“Rilke’s Re-positions (Umstellungen)” is the fourth chapter of my book, Democracy’s Medium: Poems Critique the Rule of the People in Peru and Germany. This book is an exercise in democratic conversation that I carry out with the reader, with the aims of revisiting the concept of democracy from the basis of our conversation. My book’s big picture argument is that democracy needs a medium for its operations, and that poems in cross-cultural conversation can be this medium. I claim that being able to mediate democracy allows us to articulate the fact that democracy involves existing non-hierarchical relations among people. It thus allows us to refocus our attention away from democracy’s institutional paradoxes and toward democratic relationships already existing within, beyond, and across institutions.

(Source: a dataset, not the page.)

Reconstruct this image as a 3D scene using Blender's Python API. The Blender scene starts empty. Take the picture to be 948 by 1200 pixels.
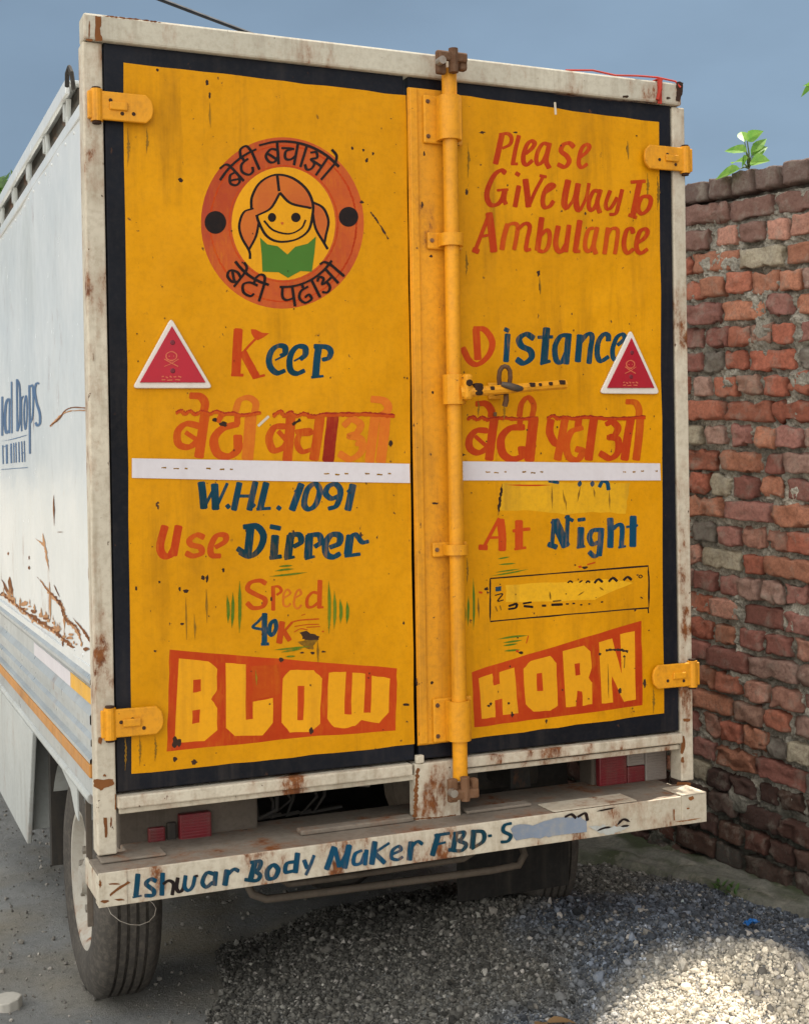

To make this claim, I mobilize a definition of poems as the combination of intentional and unintentional activity that produces generality without content and specificity without elaboration. I anchor this definition in its sheer historical possibility, which I understand as itself mediated by the global histor(ies) of modern liberal democracy. I study this possibility for poetry at three key moments in this history through the works of six poets—Mariano Melgar, Friedrich Hölderlin, Rainer Maria Rilke, César Vallejo, José María Arguedas and Paul Celan—and the German and Peruvian cross-cultural conversation that they enable. Starting from these poems’ shared focus on deriving the political potential of the poem from the basis of the poetic limit, I then mobilize the specificity of each to rethink key components of the concept of democracy: people, rule, equality, freedom, justice and conversation.
“Rilke’s Re-positions” begins the book’s second part, which focuses on reexamining democracy’s operations via the concepts of equality and freedom. In this chapter, I argue, first, that equality shapes our democratic citizenship in that it names the necessary interdependence of our existing relationship; and second, that poems can help us articulate that this is the case and generalize it into democratic politics. I claim that doing so is pivotal for dislodging discourses of equality from paradigms of recognition, such that we can clarify equality’s political function in social movements and within debates on social rights. I take Rilke’s New Poems collections as a site for this exploration. The New Poems, I argue, both enact and reflect a sociality based on grammatical personhood. They do so by defining the poem in terms of the limiting operation of re-positioning (Umstellen), which creates a textual context defined by the necessary relationship of interdependence between the first, second and third persons. In so doing, the poem is able to bring out the third person and reflect it as the relationship upon which the equal existential necessity we have of each other is both enacted and articulated—such that it may be generalized.